Nvidia Accelerates Vera Rubin Chip Production and Projects China Sales Boost
Nvidia has accelerated full production of its Vera Rubin AI chips six months early, aiming to cut inference costs by 90% versus current Blackwell GPUs. CFO Colette Kress said Nvidia will exceed its $500 billion revenue forecast; renewed H200 chip exports to China could unlock up to $50 billion in sales.
1. Nvidia Posts Record Q3 Revenue and Profit Growth
In its fiscal third quarter ending October 26, Nvidia reported all-time high revenue of $57.0 billion, representing a 62% year-over-year increase, and diluted earnings per share of $1.30, up 67% from the prior year. Data center sales drove the surge, with that segment alone generating $51.2 billion—66% more than in the same quarter a year earlier. This performance exceeded consensus analyst estimates by more than $3 billion on the top line and $0.15 on EPS, underscoring Nvidia’s dominant position in AI hardware demand.
2. China Export Licenses Create Near-Term Uncertainty
Although Nvidia designed its H200 chips to comply with U.S. export regulations, approval of new sales licenses to mainland China remains pending. Management has indicated that anticipated shipments could total up to two million units this calendar year, but final volumes and timing hinge on U.S. government authorizations.
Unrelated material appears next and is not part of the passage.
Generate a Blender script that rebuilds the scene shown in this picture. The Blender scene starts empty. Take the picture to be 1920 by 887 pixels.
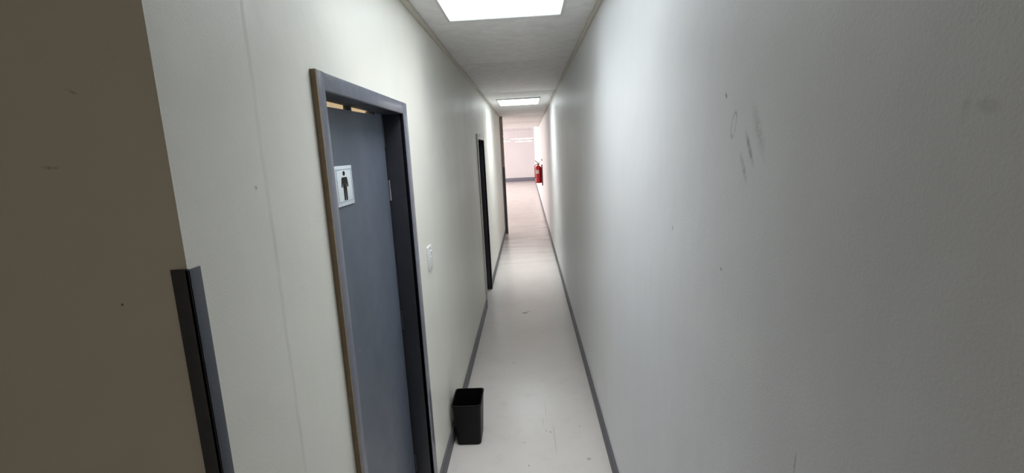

Investors will be watching for approval announcements, as China accounted for roughly 20% of Nvidia’s data center revenue in 2025, and any delays could meaningfully compress projected quarterly growth rates.
3. Wall Street Maintains Bullish Ratings and Targets
Across 41 Wall Street firms tracking the company, the consensus rating remains “Strong Buy,” with 39 buy recommendations, one hold and one sell. The median 12-month price target stands at approximately $265, implying potential upside of over 40% from current levels. Meanwhile, the high-end forecast of $300 per share reflects an expected 62% gain, built on a projected fiscal 2026 EPS of $2.75 and a price-to-earnings multiple of 50.
4. Key Drivers and Risks Through 2026
Looking ahead, Nvidia’s growth hinges on (1) continued dominance in GPUs for AI training and inference, (2) expanded penetration of next-generation Blackwell and Rubin architectures—expected to reduce AI inference costs by up to 90%—and (3) the resumption of Chinese chip shipments, which could contribute an additional $50 billion in annual revenue under favorable licensing. Offsetting these tailwinds are risks including broader macroeconomic technology spending slowdowns, potential competition from custom AI accelerators by hyperscalers, and shifts in U.S. export policy that could constrain international sales.